Maximum Entropy on the Mean: Image Processing, Statistical Estimation, and the Cramer Rate Function
The Maximum Entropy of the Mean (MEM) is a general approach to statistical estimation dating back to ideas of Jaynes in 1957.
We begin by exploring MEM as a regularization method in the blind deblurring and denoising of images containing some form of symbology; for example, QR bar codes.
We then address the MEM in far more generality, focusing on the relation between the MEM function (which is defined via an
infinite-dimensional variational problem) and
the Cramer rate function, famous in large deviation theory.
In doing so, we see how, for a variety of known prior distributions, the MEM function can be explicitly computed and efficiently implemented in a variety of models.
Finally, we return to the MEM as a method to solve linear inverse problems via an empirical measure approximation of a prior distribution.
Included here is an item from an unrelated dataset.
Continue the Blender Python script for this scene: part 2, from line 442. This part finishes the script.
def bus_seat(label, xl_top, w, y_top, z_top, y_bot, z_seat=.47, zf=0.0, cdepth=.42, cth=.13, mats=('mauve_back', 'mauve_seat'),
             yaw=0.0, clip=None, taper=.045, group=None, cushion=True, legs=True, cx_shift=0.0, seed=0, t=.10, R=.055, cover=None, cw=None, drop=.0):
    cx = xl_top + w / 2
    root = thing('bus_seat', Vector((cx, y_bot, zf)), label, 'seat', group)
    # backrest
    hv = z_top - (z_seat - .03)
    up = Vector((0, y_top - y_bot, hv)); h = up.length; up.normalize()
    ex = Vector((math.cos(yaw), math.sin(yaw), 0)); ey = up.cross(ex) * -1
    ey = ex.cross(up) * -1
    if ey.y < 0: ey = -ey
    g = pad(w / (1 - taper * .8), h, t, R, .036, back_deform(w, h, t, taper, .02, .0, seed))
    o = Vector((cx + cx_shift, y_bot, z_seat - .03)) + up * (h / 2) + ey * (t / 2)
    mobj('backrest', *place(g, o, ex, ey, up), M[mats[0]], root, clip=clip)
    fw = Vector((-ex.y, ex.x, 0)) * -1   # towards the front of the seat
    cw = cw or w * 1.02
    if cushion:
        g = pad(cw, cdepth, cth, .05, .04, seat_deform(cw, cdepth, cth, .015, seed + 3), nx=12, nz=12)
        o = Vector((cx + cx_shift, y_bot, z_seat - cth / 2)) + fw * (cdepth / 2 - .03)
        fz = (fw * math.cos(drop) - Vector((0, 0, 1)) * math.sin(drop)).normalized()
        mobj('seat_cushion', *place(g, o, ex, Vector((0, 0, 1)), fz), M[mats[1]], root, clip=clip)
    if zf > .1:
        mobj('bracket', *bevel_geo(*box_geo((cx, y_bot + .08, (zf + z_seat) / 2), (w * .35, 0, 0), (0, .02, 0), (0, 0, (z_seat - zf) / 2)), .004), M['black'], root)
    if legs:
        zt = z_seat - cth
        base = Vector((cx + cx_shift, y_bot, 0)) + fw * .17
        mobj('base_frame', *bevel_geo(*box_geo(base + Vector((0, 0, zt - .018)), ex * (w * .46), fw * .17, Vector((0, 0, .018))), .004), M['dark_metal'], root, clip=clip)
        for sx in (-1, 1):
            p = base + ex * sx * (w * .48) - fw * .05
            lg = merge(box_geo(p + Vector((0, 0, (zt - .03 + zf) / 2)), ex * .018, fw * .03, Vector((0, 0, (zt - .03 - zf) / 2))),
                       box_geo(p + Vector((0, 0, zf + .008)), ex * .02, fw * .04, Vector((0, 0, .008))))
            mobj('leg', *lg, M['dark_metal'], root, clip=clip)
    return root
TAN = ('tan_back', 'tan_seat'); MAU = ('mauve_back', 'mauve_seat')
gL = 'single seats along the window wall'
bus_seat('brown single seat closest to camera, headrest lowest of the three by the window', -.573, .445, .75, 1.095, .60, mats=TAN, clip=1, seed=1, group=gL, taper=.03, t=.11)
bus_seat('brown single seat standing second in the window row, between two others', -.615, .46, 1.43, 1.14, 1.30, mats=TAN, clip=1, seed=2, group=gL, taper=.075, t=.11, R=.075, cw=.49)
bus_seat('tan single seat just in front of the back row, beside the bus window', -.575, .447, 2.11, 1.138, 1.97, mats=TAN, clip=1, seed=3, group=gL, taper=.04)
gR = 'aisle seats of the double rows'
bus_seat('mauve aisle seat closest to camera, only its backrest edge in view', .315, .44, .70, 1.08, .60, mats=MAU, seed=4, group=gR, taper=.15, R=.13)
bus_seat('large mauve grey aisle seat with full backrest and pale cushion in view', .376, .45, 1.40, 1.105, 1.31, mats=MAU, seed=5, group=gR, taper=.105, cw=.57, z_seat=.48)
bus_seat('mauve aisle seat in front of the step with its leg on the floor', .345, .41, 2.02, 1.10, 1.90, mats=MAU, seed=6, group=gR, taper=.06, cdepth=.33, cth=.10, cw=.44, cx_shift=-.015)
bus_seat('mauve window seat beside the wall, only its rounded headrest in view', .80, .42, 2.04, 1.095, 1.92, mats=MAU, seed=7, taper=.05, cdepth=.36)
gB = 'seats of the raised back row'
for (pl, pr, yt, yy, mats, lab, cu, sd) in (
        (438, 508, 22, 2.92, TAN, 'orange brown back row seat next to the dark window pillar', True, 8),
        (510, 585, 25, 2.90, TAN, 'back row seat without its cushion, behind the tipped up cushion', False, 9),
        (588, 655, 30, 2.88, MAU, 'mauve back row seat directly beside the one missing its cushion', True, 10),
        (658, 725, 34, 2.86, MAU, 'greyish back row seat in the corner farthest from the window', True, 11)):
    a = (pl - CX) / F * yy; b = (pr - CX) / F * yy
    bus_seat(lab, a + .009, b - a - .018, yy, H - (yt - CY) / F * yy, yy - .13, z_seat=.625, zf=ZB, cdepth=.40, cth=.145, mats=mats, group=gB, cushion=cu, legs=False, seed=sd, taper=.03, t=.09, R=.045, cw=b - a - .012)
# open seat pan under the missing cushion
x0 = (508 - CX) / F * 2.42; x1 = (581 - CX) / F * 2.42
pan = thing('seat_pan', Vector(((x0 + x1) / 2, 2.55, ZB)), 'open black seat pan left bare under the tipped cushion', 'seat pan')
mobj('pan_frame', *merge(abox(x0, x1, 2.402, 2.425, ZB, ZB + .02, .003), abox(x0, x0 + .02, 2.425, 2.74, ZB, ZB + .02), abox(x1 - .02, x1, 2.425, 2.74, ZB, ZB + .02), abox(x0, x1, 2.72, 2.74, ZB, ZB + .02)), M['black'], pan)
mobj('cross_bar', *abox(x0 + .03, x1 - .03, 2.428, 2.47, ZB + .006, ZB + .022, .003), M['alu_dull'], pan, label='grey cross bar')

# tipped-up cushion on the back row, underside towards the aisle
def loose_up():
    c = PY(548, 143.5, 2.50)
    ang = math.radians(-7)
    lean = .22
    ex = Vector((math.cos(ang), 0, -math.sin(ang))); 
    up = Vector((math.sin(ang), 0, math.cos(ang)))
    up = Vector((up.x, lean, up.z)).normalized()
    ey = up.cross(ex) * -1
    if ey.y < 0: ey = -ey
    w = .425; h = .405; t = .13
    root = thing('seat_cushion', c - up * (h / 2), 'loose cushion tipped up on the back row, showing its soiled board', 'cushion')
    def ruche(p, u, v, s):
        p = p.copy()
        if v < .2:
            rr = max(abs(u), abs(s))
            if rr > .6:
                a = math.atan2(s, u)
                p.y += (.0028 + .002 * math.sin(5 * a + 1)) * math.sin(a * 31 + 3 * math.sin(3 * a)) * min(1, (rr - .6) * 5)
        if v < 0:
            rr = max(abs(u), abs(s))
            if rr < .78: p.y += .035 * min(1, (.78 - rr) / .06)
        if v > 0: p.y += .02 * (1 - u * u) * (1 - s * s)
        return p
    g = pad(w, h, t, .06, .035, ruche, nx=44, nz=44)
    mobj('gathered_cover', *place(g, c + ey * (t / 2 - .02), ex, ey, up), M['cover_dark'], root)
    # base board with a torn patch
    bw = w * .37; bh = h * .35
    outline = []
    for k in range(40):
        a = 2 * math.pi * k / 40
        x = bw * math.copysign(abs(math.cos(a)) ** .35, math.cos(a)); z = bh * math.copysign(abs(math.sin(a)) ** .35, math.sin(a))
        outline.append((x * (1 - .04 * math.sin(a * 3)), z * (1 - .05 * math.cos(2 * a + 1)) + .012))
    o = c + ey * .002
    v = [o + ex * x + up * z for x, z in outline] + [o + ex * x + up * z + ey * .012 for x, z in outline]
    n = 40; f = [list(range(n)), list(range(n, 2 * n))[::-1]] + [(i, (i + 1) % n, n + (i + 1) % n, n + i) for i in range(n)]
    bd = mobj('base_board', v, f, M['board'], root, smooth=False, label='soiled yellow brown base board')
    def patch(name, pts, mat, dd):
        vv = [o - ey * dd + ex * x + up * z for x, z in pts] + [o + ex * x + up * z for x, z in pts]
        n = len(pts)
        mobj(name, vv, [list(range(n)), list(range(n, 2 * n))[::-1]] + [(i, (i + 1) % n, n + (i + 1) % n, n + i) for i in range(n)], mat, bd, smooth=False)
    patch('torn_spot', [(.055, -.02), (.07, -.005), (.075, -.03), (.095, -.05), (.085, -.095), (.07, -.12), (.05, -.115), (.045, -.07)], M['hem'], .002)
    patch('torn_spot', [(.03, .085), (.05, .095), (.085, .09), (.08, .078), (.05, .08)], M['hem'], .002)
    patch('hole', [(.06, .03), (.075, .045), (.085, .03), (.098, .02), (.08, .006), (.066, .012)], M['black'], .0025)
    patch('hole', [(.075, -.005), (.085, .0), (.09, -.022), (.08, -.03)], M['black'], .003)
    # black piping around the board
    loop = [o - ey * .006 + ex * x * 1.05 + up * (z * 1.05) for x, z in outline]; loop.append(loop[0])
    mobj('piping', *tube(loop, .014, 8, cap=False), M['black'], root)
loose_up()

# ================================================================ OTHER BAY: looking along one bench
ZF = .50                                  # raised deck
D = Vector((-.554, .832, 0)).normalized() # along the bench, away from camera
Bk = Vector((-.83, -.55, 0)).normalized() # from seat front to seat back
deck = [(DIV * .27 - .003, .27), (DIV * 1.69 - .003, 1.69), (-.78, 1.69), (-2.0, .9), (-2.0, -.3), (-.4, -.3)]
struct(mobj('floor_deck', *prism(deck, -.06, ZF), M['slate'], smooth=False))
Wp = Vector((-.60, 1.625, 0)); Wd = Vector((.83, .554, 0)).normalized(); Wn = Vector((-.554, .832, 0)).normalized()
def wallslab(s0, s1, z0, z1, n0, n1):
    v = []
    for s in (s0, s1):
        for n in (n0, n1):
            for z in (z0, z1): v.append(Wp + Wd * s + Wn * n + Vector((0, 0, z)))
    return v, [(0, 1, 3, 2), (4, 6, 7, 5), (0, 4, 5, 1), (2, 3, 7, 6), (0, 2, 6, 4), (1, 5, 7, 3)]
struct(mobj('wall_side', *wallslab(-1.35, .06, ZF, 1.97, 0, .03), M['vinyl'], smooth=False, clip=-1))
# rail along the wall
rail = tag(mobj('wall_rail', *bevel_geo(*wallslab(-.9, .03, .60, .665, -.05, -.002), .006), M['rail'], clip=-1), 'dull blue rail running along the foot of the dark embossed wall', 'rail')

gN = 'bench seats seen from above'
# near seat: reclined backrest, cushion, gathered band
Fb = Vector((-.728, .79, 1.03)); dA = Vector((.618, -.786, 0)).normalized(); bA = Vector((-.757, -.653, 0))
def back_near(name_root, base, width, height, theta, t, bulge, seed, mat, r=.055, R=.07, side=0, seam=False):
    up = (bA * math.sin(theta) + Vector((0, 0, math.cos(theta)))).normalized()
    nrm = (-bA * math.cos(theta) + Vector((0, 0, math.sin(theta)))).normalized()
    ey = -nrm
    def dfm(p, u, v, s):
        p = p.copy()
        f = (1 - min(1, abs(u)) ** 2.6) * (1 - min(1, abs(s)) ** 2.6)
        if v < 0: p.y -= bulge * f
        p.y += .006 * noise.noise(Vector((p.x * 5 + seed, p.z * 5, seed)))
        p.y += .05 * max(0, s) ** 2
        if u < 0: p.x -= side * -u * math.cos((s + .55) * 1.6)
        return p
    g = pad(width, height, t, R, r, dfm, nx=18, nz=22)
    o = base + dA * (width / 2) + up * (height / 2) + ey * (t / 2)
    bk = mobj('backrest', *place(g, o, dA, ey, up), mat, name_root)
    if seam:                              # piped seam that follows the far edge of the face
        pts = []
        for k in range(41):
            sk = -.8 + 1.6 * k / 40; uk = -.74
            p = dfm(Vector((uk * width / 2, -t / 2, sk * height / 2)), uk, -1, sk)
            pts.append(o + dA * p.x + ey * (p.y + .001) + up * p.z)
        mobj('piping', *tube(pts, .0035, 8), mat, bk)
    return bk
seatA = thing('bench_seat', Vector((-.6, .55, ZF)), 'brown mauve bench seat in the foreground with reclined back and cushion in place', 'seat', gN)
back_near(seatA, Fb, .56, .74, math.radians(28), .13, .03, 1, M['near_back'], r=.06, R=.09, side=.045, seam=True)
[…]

We provide both theoretical results and examples for denoising with data-driven priors.
This talk consists of work with Tim Hoheisel (McGill).
As we will discuss, various parts of the talk comprise key collaborators:
Former McGill undergraduates Gabriel Rioux (PhD student at Cornell), Christopher Scarvelis (PhD student at MIT), and Ariel Goodwin (PhD student at Cornell);
Former McGill postdoc Yakov Vaisbourd;
Current McGill PhD student Matt King-Roskamp;
And Pierre Marechal (Toulouse), and Carola-Bibiane Schonlieb (Cambridge).
Bio: Rustum Choksi is Professor and Department Chair in the Department of Mathematics and Statistics and McGill University.
He completed his undergraduate degree at the University of Toronto in 1989 and went on to complete his Ph.D. at Brown University in 1994. After holding post-doctoral positions at the Center for Nonlinear Analysis, Carnegie Mellon University and the Courant Institute, New York University, he was a faculty member with the Department of Mathematics at Simon Fraser University. Since 2010, he has been at McGill University. He views himself as an applied mathematician, and, broadly speaking, his research lies in the study and application of variational problems in the physical sciences, data sciences, and in geometry from the perspective of the calculus of variations, partial differential equations, optimization, and scientific computing.